According to World Meteorological Organization (WMO) Weather and Climate Extremes rapporteur Prof Randall Cerveny, “at this time, it does appear to be a new record holder for 'longest-lasting' recorded tropical cyclone.”

Freddy’s new longevity record will take some time to be confirmed though, with the WMO likely to task a committee to investigate the record after the system has dissipated.

Image: Visible true-colour satellite image of Tropical Cyclone Freddy on March 7, 2023. Source: NASA Worldview / Suomi NPP

One caveat with Freddy is that it spent some time as a tropical depression over land. So, while Freddy may be on the precipice of setting a new world record for total storm longevity, it’s about a week shy of the existing record for total named storm days.

In an email to Weatherzone, Phil Klotzbach, a senior research scientist in the Department of Atmospheric Science at Colorado State University said that “tropical depression/tropical low classifications are quite subjective going back in time.”

Klotzbach points out that Freddy is currently sitting at around 21 days as a named tropical cyclone/tropical storm, which is classified as wind speeds above 34 knots.

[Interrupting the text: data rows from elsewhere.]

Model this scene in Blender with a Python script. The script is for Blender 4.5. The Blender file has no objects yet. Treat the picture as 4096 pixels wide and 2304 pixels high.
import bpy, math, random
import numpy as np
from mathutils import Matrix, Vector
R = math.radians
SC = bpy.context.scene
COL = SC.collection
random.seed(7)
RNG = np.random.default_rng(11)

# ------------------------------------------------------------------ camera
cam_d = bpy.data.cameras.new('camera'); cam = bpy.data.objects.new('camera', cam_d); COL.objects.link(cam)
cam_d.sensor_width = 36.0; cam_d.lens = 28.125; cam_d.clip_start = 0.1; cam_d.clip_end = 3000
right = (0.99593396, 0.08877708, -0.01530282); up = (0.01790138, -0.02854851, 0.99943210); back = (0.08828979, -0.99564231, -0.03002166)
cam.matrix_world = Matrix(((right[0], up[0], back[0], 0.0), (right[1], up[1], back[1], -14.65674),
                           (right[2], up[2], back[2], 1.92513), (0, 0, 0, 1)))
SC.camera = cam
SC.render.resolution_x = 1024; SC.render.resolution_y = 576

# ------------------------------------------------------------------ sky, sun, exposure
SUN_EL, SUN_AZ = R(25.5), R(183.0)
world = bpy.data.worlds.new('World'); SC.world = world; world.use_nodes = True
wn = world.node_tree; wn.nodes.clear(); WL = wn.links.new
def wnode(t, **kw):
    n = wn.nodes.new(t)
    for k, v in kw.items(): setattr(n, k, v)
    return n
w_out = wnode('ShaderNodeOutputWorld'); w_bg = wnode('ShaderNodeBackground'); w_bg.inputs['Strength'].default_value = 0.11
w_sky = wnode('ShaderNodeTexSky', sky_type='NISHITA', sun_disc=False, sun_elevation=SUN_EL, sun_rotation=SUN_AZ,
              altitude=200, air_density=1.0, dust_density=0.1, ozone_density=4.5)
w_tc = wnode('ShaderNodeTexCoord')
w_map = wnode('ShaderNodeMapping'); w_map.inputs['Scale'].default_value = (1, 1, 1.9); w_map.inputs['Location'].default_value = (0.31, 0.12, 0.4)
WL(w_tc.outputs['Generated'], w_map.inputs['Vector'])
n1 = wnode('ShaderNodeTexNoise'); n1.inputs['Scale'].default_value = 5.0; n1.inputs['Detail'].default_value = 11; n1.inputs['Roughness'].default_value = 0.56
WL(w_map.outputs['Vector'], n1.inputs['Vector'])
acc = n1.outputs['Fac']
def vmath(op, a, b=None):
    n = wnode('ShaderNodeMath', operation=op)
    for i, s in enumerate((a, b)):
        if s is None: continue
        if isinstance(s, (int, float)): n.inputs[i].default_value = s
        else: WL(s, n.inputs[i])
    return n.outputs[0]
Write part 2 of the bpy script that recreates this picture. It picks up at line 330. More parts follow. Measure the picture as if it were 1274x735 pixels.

This trails only Cyclone Katrina (21.5 days) in 1998 and Hurricane/Typhoon John (28.75 days) in 1994.

Records already broken by Freddy

Tropical Cyclone Freddy has also broken a few other records during its epic month-long journey across the Indian Ocean and southern Africa.

Freddy has undergone six separate periods of rapid intensification in its lifetime, which is defined as an increase in wind speed of at least 30 knots within 24 hours. This is an unprecedented feat in modern tropical cyclone records.

The total energy produced by Cyclone Freddy is also unrivalled in the Southern Hemisphere and seldom seen globally.

The Accumulated Cyclone Energy (ACE) index is a metric that measures how much energy a tropical cyclone uses over its entire lifetime, taking both duration and intensity into account.

As of 2200 GMT on March 7 (0900 AEDT March 8), Freddy had produced 73.1 units of Accumulated Cyclone Energy (ACE). According to Phil Klotzbach, this is the highest single-system ACE on record in the Southern Hemisphere and the second highest globally since 1980, beaten only by Hurricane/Typhoon Ioke in 2006, which had around 85 ACE units.

Despite Freddy’s already colossal journey, some forecast models suggest the system could do a U-turn after making landfall in Mozambique later this week. If this happens, it could allow Freddy to regain strength over the Mozambique Channel linger into the middle of March.